Frankreich: Internationales Erbrecht

Im französischen Internationalen Privatrecht bestimmt sich das maßgebliche Erbrecht nach dem Wohnsitz (zu „Domizils“, Staudinger/Dörner, Anh. Art. 25 EGBGB, Rn. 241) des Erblassers zum Todeszeitpunkt ohne Beachtung von Staatsangehörigkeiten.

Unbewegliches Vermögen unterliegt allerdings den Grundsätzen des Lagerechts („Nachlassspaltung“). Wegen der Anknüpfung im deutschen Recht insgesamt (Art. 25 Abs. 1 EGBGB) an die Staatsangehörigkeit kann in diesem Bereich bei deutschen Staatsangehörigen mit Wohnsitz in Frankreich für ihr bewegliches Vermögen schnell ein Entscheidungsdissens entstehen. Erben könnten den jeweils günstigeren Gerichtsort (Deutschland oder Frankreich) wählen.

Auch umgekehrt, also beim Nachlass eines in Deutschland lebenden Franzosen, kommt es beim beweglichen Vermögen zu einem hinkenden Rechtsverhältnis. Beide Staaten erkennen nämlich den Rückverweis an, d. h. sie nehmen in ihrem Internationalen Privatrecht eine Gesamtverweisung auf das ausländische Privatrecht vor (Deutschland im Übrigen unbeschränkt, Art. 4 Abs. 1 S. 1 und 2 EGBGB; Frankreich nur Rückverweis – kein Weiterverweis auf dritte Rechtsordnungen.

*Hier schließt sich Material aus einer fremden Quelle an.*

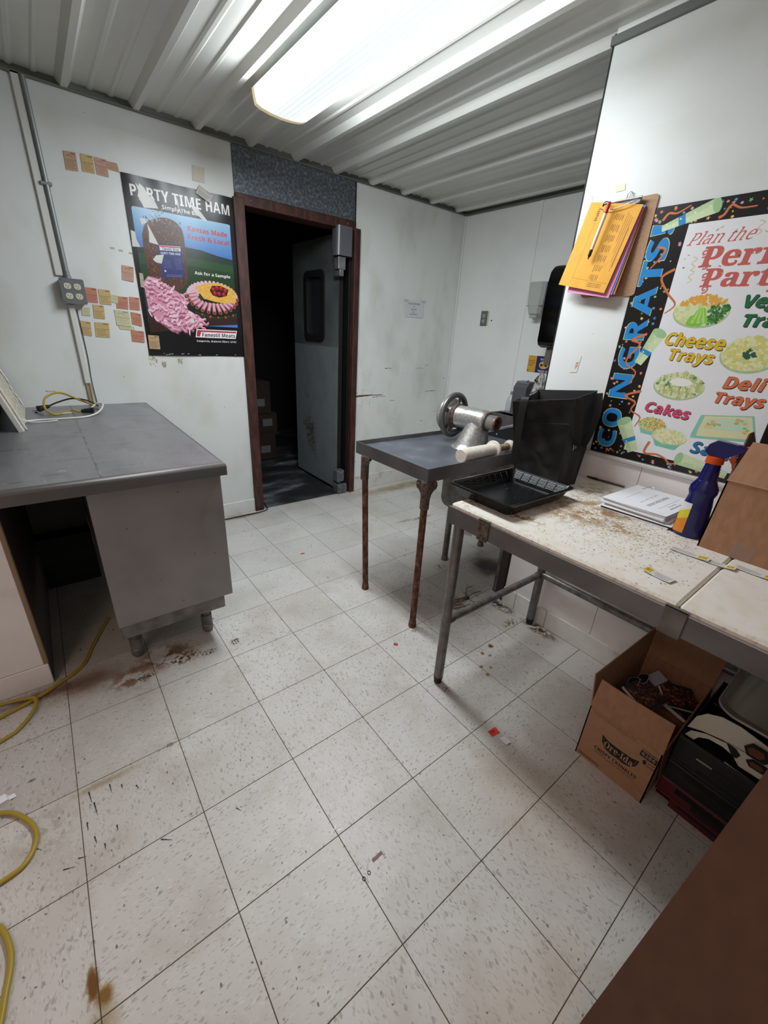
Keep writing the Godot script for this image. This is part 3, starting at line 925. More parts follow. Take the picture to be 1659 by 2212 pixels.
# ---------------------------------------------------------------- left: poster, labels, outlet, counter
func ham_poster_print() -> Image:
	rng.seed = 101
	var W := 640.0
	var H := 984.0
	var s := Vector2(W, H) / 100.0
	var im := canvas(int(W), int(H), Color(0.035, 0.035, 0.05))
	# picture: sky over green hills, a wooden table below
	for y in range(int(0.158 * H), int(0.80 * H)):
		var v := (float(y) / H - 0.158) / 0.20
		var c := Color(0.60, 0.76, 0.87).lerp(Color(0.28, 0.47, 0.72), clampf(v, 0, 1))
		im.fill_rect(Rect2i(int(0.045 * W), y, int(0.91 * W), 1), c)
	var hill := [Vector2(4.5, 37), Vector2(30, 35), Vector2(48, 33), Vector2(63, 33.5), Vector2(80, 35.5), Vector2(95.5, 36.5), Vector2(95.5, 77), Vector2(4.5, 77)]
	fill_poly(im, hill.map(func(p): return p * s), Color(0.12, 0.20, 0.17))
	fill_poly(im, [Vector2(4.5, 40), Vector2(40, 38.5), Vector2(70, 39.5), Vector2(95.5, 40), Vector2(95.5, 77), Vector2(4.5, 77)].map(func(p): return p * s), Color(0.15, 0.29, 0.15))
	fill_poly(im, [Vector2(4.5, 46), Vector2(50, 43.5), Vector2(95.5, 45), Vector2(95.5, 77), Vector2(4.5, 77)].map(func(p): return p * s), Color(0.11, 0.23, 0.10))
	fill_poly(im, [Vector2(4.5, 72), Vector2(30, 68), Vector2(95.5, 70), Vector2(95.5, 78), Vector2(60, 80), Vector2(4.5, 86)].map(func(p): return p * s), Color(0.20, 0.11, 0.09))
	for i in 5:
		stroke(im, [Vector2(5, 79 + i * 1.4) * s, Vector2(60 - i * 8, 76.5 + i * 1.6) * s], 1.5, Color(0.30, 0.18, 0.13))
	# rounded corners of the picture
	for q in [[4.5, 15.8], [95.5, 15.8]]:
		im.fill_rect(Rect2i(int(q[0] * s.x) - (0 if q[0] < 50 else 10), int(q[1] * s.y), 10, 10), Color(0.035, 0.035, 0.05))
		ellipse(im, Vector2(q[0], q[1]) * s + Vector2(10 if q[0] < 50 else -10, 10), 10, 10, Color(0.60, 0.76, 0.87))
	# the ham: brown netted loaf
	var ham := [Vector2(10, 30), Vector2(14, 24), Vector2(22, 20.5), Vector2(30, 18.8), Vector2(38, 19), Vector2(44, 21), Vector2(47.5, 25), Vector2(48, 34), Vector2(47.5, 45), Vector2(47, 52), Vector2(42, 57), Vector2(34, 59), Vector2(22, 55), Vector2(12, 50), Vector2(10, 40)]
	fill_poly(im, bend(ham + [ham[0]], 4).map(func(p): return p * s), Color(0.33, 0.20, 0.14))
	for i in 260:
		var p := Vector2(rng.randf_range(13, 46), rng.randf_range(20, 54))
		ellipse(im, p * s, 3.2, 6.5, [Color(0.45, 0.30, 0.20), Color(0.25, 0.15, 0.11), Color(0.54, 0.38, 0.26), Color(0.20, 0.12, 0.09)][rng.randi() % 4], rng.randf_range(-0.4, 0.4), 7, 0.3)
	for i in 120:
		var p := Vector2(rng.randf_range(11, 22), rng.randf_range(26, 55))
		ellipse(im, p * s, 6, 4, [Color(0.36, 0.17, 0.12), Color(0.24, 0.10, 0.08), Color(0.44, 0.24, 0.17)][rng.randi() % 3], rng.randf() * 3.0, 8, 0.4)
	# blue label on the ham
	fill_poly(im, [Vector2(22.6, 33.6), Vector2(44.5, 32.4), Vector2(44.2, 50.8), Vector2(22.6, 52.6)].map(func(p): return p * s), Color(0.16, 0.19, 0.42))
	fill_poly(im, [Vector2(24, 34.2), Vector2(43.3, 33.2), Vector2(43.2, 36.0), Vector2(24, 36.9)].map(func(p): return p * s), Color(0.86, 0.84, 0.86))
	fill_poly(im, [Vector2(24.5, 34.4), Vector2(43, 33.5), Vector2(43, 34.2), Vector2(24.5, 35.1)].map(func(p): return p * s), Color(0.72, 0.25, 0.30))
	letters(im, "Fanestil Meats", Vector2(26.5, 35.0) * s, Vector2(15.5, -0.7) * s, Vector2(0, 1.5) * s, Color(0.15, 0.15, 0.25), "Droid Serif")
	letters(im, "PARTY TIME HAM", Vector2(24.5, 37.7) * s, Vector2(18, -0.8) * s, Vector2(0, 1.3) * s, Color(0.88, 0.88, 0.92))
	for i in 6:
		stroke(im, [Vector2(25, 42.5 + i * 0.8) * s, Vector2(33, 42.2 + i * 0.8) * s], 1.5, Color(0.42, 0.45, 0.62))
		stroke(im, [Vector2(36.5, 40.8 + i * 1.1) * s, Vector2(43, 40.5 + i * 1.1) * s], 1.5, Color(0.50, 0.52, 0.66))
	ellipse(im, Vector2(26.5, 48.3) * s, 6, 6, Color(0.80, 0.80, 0.84))
	for i in 2:
		stroke(im, [Vector2(27, 50.5 + i * 0.9) * s, Vector2(42, 49.6 + i * 0.9) * s], 1.6, Color(0.6, 0.62, 0.74))
	# shaved ham
	var pinks := [Color(0.82, 0.55, 0.64), Color(0.88, 0.66, 0.73), Color(0.74, 0.43, 0.54), Color(0.90, 0.74, 0.79), Color(0.78, 0.49, 0.59)]
	var pile := [Vector2(5, 56), Vector2(10, 52.3), Vector2(18, 53), Vector2(27, 57), Vector2(36, 60), Vector2(44, 64), Vector2(52, 72), Vector2(60, 78), Vector2(55, 81), Vector2(44, 82.5), Vector2(34, 84), Vector2(26, 85), Vector2(14, 79), Vector2(6, 72)]
	fill_poly(im, pile.map(func(p): return p * s), pinks[0])
	for i in 230:   # ruffled slices: a dark fold, a pink body, a pale edge
		var p := Vector2(rng.randf_range(4, 58), 52.0 + 33.0 * i / 230.0)
		if Geometry2D.is_point_in_polygon(p, PackedVector2Array(pile)):
			var a := rng.randf_range(-0.7, 0.9)
			var q := [p * s]
			for k in 4:
				q.append(q[-1] + Vector2(rng.randf_range(8, 15), 0).rotated(a + rng.randf_range(-1.1, 1.1)))
			q = bend(q, 4)
			stroke(im, q.map(func(v): return v + Vector2(1, 8)), 11, Color(0.55, 0.27, 0.37), 4)
			stroke(im, q, 15, pinks[rng.randi() % 5], 7)
			stroke(im, q.map(func(v): return v + Vector2(0, -5)), 4, Color(0.93, 0.80, 0.84), 2)
	for q in [[9, 56], [16, 55], [30, 60], [40, 66], [46, 72], [55, 79], [33, 80], [20, 78]]:
		ellipse(im, Vector2(q[0], q[1]) * s, 13, 7, Color(0.92, 0.80, 0.83), 0.3, 10, 0.35)
	# party tray: rolled slices around cheese and tomatoes
	ellipse(im, Vector2(70, 68.5) * s, 175, 58, Color(0.07, 0.08, 0.07))
	for k in 20:
		var t := PI + PI * k / 19.0
		var c := Vector2(71, 60.5) * s + Vector2(cos(t) * 165, sin(t) * 84)
		var dd := (c - Vector2(71, 60) * s).normalized()
		stroke(im, [c - dd * 70, c], 22, Color(0.80, 0.60, 0.66))
		stroke(im, [c - dd * 70, c], 12, Color(0.88, 0.72, 0.77))
		ellipse(im, c, 10, 10, Color(0.86, 0.70, 0.76))
	for k in 13:
		var t := PI * (0.02 + 0.96 * k / 12.0)
		var c := Vector2(71, 61) * s + Vector2(cos(t) * 168, sin(t) * 100)
		var dd := (c - Vector2(71, 58) * s).normalized()
		stroke(im, [c - dd * 62, c], 24, Color(0.70, 0.44, 0.50))
		stroke(im, [c - dd * 62, c], 12, Color(0.85, 0.66, 0.70))
		ellipse(im, c, 12, 11, Color(0.66, 0.34, 0.27))
		ellipse(im, c, 6, 6, Color(0.36, 0.14, 0.12))
	for k in 16:
		ellipse(im, Vector2(52 + 3.0 * k * 0.93, 71.5 + 2.6 * sin(k * 0.21)) * s, 9, 7, [Color(0.16, 0.28, 0.12), Color(0.10, 0.20, 0.09), Color(0.60, 0.30, 0.20)][k % 3], k, 8, 0.4)
	fill_poly(im, [Vector2(53, 55.5), Vector2(65, 53), Vector2(78, 51.8), Vector2(90, 54), Vector2(96, 57), Vector2(96, 63), Vector2(85, 64.5), Vector2(73, 64), Vector2(61, 62.5)].map(func(p): return p * s), Color(0.87, 0.67, 0.30))
	for i in 46:
		var p := Vector2(rng.randf_range(57, 93), rng.randf_range(54, 62.5))
		stroke(im, [p * s, p * s + Vector2(rng.randf_range(8, 20), rng.randf_range(-8, 8))], 4, [Color(0.92, 0.78, 0.42), Color(0.80, 0.56, 0.22)][i % 2])
	fill_poly(im, [Vector2(68, 57), Vector2(71, 54), Vector2(80, 53.5), Vector2(88.5, 55.5), Vector2(86, 59.5), Vector2(78, 61), Vector2(71, 60)].map(func(p): return p * s), Color(0.22, 0.06, 0.06))
	for q in [[72, 56], [76, 55], [80.5, 55], [85, 56.2], [73.5, 58.5], [78, 58.6], [83, 58.8]]:
		ellipse(im, Vector2(q[0], q[1]) * s, 13, 13, Color(0.60, 0.10, 0.13))
		ellipse(im, Vector2(q[0] - 0.6, q[1] - 0.5) * s, 5, 4, Color(0.80, 0.36, 0.36))
	# words
	var tw := Color(0.93, 0.91, 0.90)
	letters(im, "PARTY TIME HAM", Vector2(5.5, 4.6) * s, Vector2(90.5, 0) * s, Vector2(0, 6.0) * s, tw)
	letters(im, "Simply The Best", Vector2(31, 12.0) * s, Vector2(37, 0) * s, Vector2(0, 3.0) * s, tw)
	var red := Color(0.80, 0.22, 0.24)
	letters(im, "Kansas Made", Vector2(52.5, 20.6) * s, Vector2(39, 0) * s, Vector2(0, 3.0) * s, red)
	letters(im, "Fresh & Local", Vector2(52.0, 25.3) * s, Vector2(41, 0) * s, Vector2(0, 3.0) * s, red)
	letters(im, "Ask for a Sample", Vector2(54.4, 46.2) * s, Vector2(37, 0) * s, Vector2(0, 2.6) * s, tw)
	fill_poly(im, [Vector2(50, 82.2), Vector2(94.2, 82.2), Vector2(91.8, 87.8), Vector2(48, 87.6)].map(func(p): return p * s), Color(0.92, 0.90, 0.91))
	fill_poly(im, [Vector2(50.8, 82.8), Vector2(93.2, 82.8), Vector2(92.8, 83.9), Vector2(54.6, 83.9), Vector2(52.6, 87.0), Vector2(49.2, 87.0)].map(func(p): return p * s), Color(0.70, 0.20, 0.28))
	letters(im, "Fanestil Meats", Vector2(55.5, 84.4) * s, Vector2(36, 0) * s, Vector2(-0.3, 2.7) * s, Color(0.09, 0.12, 0.14), "Droid Sans")
	letters(im, "Emporia, Kansas Since 1942", Vector2(48.8, 89.2) * s, Vector2(43.4, 0) * s, Vector2(0, 1.7) * s, tw, "Droid Serif")
	# torn places where the white paper shows
	var pale := Color(0.80, 0.80, 0.78)
	for q in [[Vector2(10.7, 3.6), Vector2(13, 5), Vector2(14, 3.5), Vector2(17.6, 5.1), Vector2(20, 8), Vector2(24.9, 10.5), Vector2(27.8, 14.6), Vector2(21, 15.0), Vector2(15.1, 15.6), Vector2(13.5, 13), Vector2(11.9, 11.5), Vector2(12.4, 7)],
			[Vector2(44.5, 5.3), Vector2(46.2, 8), Vector2(46.6, 11.9), Vector2(49.2, 15.9), Vector2(46.3, 13.5), Vector2(45.2, 9)], [Vector2(55.5, 7.0), Vector2(58, 9), Vector2(62, 9.4), Vector2(66.6, 11.8), Vector2(72.6, 16.0), Vector2(69, 16.4), Vector2(65.8, 15.1), Vector2(60, 12)],
			[Vector2(0.9, 28.4), Vector2(4.6, 29), Vector2(4.6, 32.7), Vector2(7.2, 36.8), Vector2(0.3, 37.1)], [Vector2(15.8, 23.2), Vector2(18, 26), Vector2(23.6, 34.2), Vector2(15.4, 33.4), Vector2(16.4, 28)], [Vector2(16.5, 42.6), Vector2(20, 40), Vector2(27.2, 39.0), Vector2(24, 44.4), Vector2(19, 44)],
			[Vector2(10, 21.5), Vector2(14, 21), Vector2(16, 23), Vector2(11, 24.6)], [Vector2(44, 76), Vector2(48, 75.5), Vector2(49, 78), Vector2(45, 79)]]:
		fill_poly(im, q.map(func(p): return p * s), pale)
	for i in 70:   # scratched edges of the tears
		var p := Vector2(rng.randf_range(18, 34), rng.randf_range(15, 22))
		ellipse(im, p * s, rng.randf_range(2, 7), 1.6, [pale, Color(0.35, 0.28, 0.24)][rng.randi() % 2], rng.randf_range(-0.6, 0.4), 7, 0.4)
	for i in 10:
		var x := rng.randf_range(14, 97)
		ellipse(im, Vector2(x, rng.randf_range(98.6, 99.8)) * s, rng.randf_range(3, 10), 2, pale, 0.0, 7, 0.4)
	return im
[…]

Für den Franzosen in Deutschland gilt über den Staatsangehörigkeitsrechtsverweis nach Art. 25 Abs. 1 EGBGB und den Rückverweis aus dem französischen Internationalen Privatrecht über das dortige Wohnsitzprinzip für bewegliches Vermögen vor einem deutschen Gericht deutsches Recht. Frankreich gelangt hierbei, über das Wohnsitzprinzip (Ergebnis zunächst: deutsches Recht) und von dort über den Rückverweis nach Art. 25 Abs. 1 EGBGB ins französische Staatsangehörigkeitsrecht, zum französischen Recht.

Beispiel:
Verstirbt ein Franzose mit Wohnsitz in Deutschland, wird jedes deutsche Gericht deutsches Erbrecht auf sein gesamtes bewegliches Vermögen anwenden (Verweis in das französische Staatsangehörigkeitsrecht des Erblassers einschließlich Internationales Erbrecht und von dort wegen des Wohnsitzprinzips Rückverweis auf dessen deutsches Wohnsitzrecht).

Ein angerufenes französisches Gericht würde französisches Erbrecht anwenden (Verweis auf das deutsche Wohnsitzrecht und Rückverweis auf das französische Staatsangehörigkeitsrecht). Da die gesetzliche Erbfolge sich unterscheidet, ist eine in beiden Staaten anzuerkennende testamentarische Regelung notwendig, die es unattraktiv macht, nur um des eigenen Vorteils willens ein Gericht in einem der beiden Staaten anzurufen, das eine günstigere Entscheidung verspricht.

Lediglich beim unbeweglichen Vermögen besteht beim französischem Grundbesitz immer Übereinstimmung, sowohl für den in Frankreich lebenden Deutschen als auch für den in Deutschland lebenden Franzosen. Denn die französische Nachlassspaltung wird durch das deutsche Einzelstatut des Art. 3 Abs. 3 EGBGB immer als besondere Vorschrift für ausländisches Vermögen im Lagestaat anerkannt. Für deutschen Grundbesitz gilt das in dieser Allgemeinheit nicht:

  • Das deutsche Grundstück eines in Deutschland wohnhaften Franzosen vererbt sich aus deutscher Sicht nach deutschem Recht
  • Das deutsche Grundstück eines in Deutschland wohnhaften Franzosen vererbt sich aus französischer Sicht mangels ausdrücklicher Nachlassspaltung im deutschen Recht nach französischem Recht.